Stone Soup lies on the borderline, or natural trough, between two of the low, polygon-shaped hummocks that characterize the arctic plain where Phoenix landed. The trench is toward the left, or west, end of the robotic arm’s work area on the north side of the lander.

When digging near a polygon center, Phoenix has hit a layer of icy soil, as hard as concrete, about 5 centimeters, or 2 inches, beneath the ground surface. In the Stone Soup trench at a polygon margin, the digging has not yet hit an icy layer like that.

“The trough between polygons is sort of a trap where things can accumulate,” Hecht said. “Over a long timescale, there may even be circulation of material sinking at the margins and rising at the center.”

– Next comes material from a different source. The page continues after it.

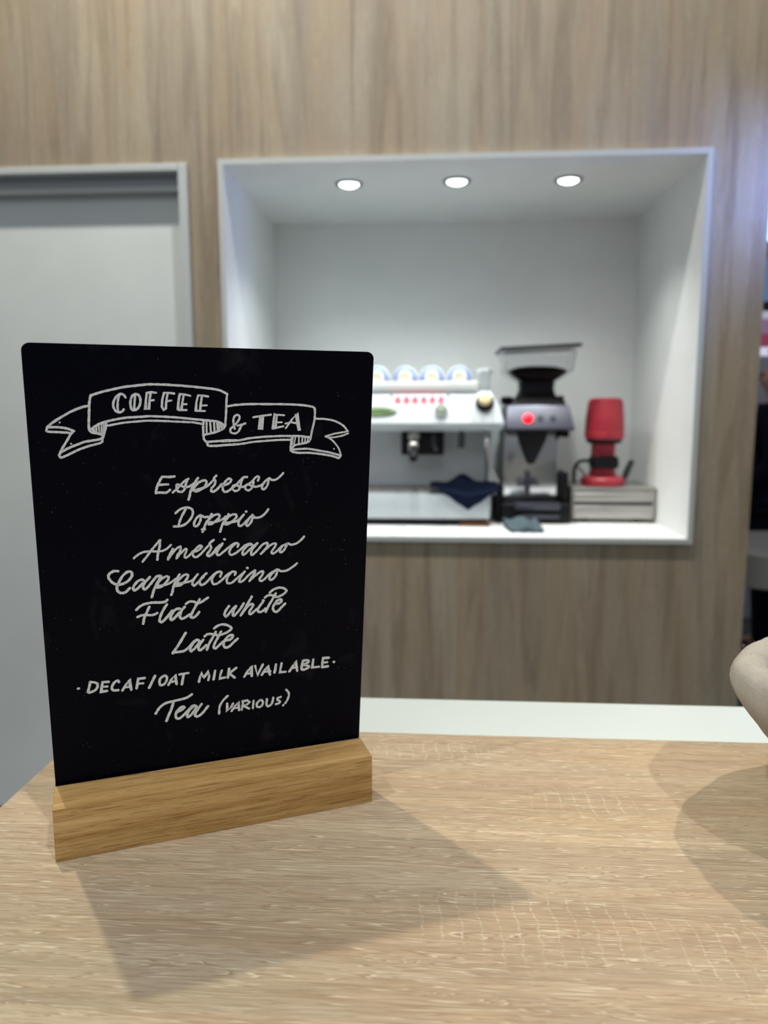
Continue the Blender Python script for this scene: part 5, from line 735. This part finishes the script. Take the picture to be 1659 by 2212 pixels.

The science team had considered two finalist sites as sources for the next sample to be delivered to the wet chemistry lab. This past weekend, Stone Soup won out. “We had a shootout between Stone Soup and white stuff in a trench called ‘Upper Cupboard,'” Hecht says. “If we had been able to confirm that the white material was a salt-rich deposit, we would have analyzed that, but we were unable to confirm that with various methods.”

Both candidates for the sampling location offered a chance to gain more information about salt distribution in the Phoenix work area, which could be an indicator of whether or not liquid water has been present. Salt would concentrate in places that may have been wet.

While proceeding toward delivery of a sample from Stone Soup into the wet chemistry laboratory, Phoenix is also using its Thermal and Evolved-Gas Analyzer to examine a soil sample collected last week from another trench, at a depth intermediate between the surface and the hard, icy layer.